The Brown B-1 Racer — the obscure golden-age air racer from Lawrence Brown's California shop, predecessor to the famous "Miss Los Angeles" — captured as an RC scale model.
The Brown B-1 was the first in a short series of competition racers designed and built by Lawrence W. Brown at the Brown Aircraft Co. of Montebello, California. Brown founded his company after an adventurous early career as a pilot bomber for the Constitutionalists against Pancho Villa in Mexico — and then set about making his name as a designer of fierce, drag-minimizing low-wing competition airframes for the legendary Golden Age of American air racing.
The B-1 was succeeded the following year by the better-documented Brown B-2 "Miss Los Angeles," which made its debut at the 1934 National Air Races in distinctive scarlet paint with gold-leaf accents and won the inaugural Greve Trophy at 213.257 mph in the hands of Roy Minor, then took second at the Thompson Trophy as the only "new" entrant. Both airframes shared the design language Brown had refined: a minimal-cross-section fuselage to reduce drag, an externally cable-braced low wing, and the open-cockpit, taildragger configuration that defined the racing aesthetic of the early 1930s. Specific records and competition history of the B-1 specifically remain less well documented than the B-2's, but the type is part of the same Brown lineage that put California-built racers on the National Air Races map.

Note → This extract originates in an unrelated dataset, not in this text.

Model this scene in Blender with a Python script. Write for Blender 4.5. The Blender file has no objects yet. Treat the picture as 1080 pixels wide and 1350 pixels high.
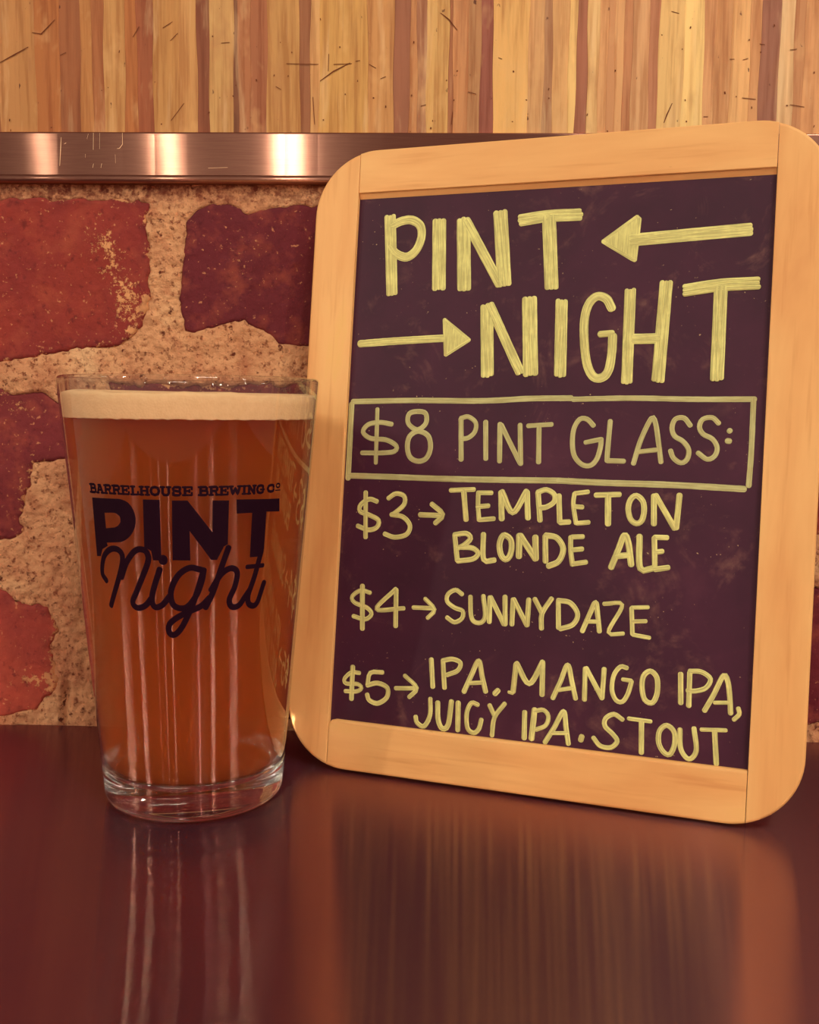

The Golden Age racer silhouette — small, drag-minimized, externally braced — is one of the more romantic scale subjects in RC, with Brown, Howard, Wedell-Williams, and Granville Brothers Gee Bee all serving as visual reference for sport-scale racer kits at modern fly-ins.
A demanding scale subject in the spirit of the Golden Age racers. The B-1 in our sim has the kind of short-coupled, twitchy handling that the real racing airframes of the era were famous for — small wings, big radial up front, narrow margins on stall and roll authority. Use it for low passes down the runway, the tight pylon-style turns of an air-race circuit, and the kind of unhurried sport-scale aerobatic that suits a 1930s racer. Pairs well with grass-strip and golden-age field landscapes.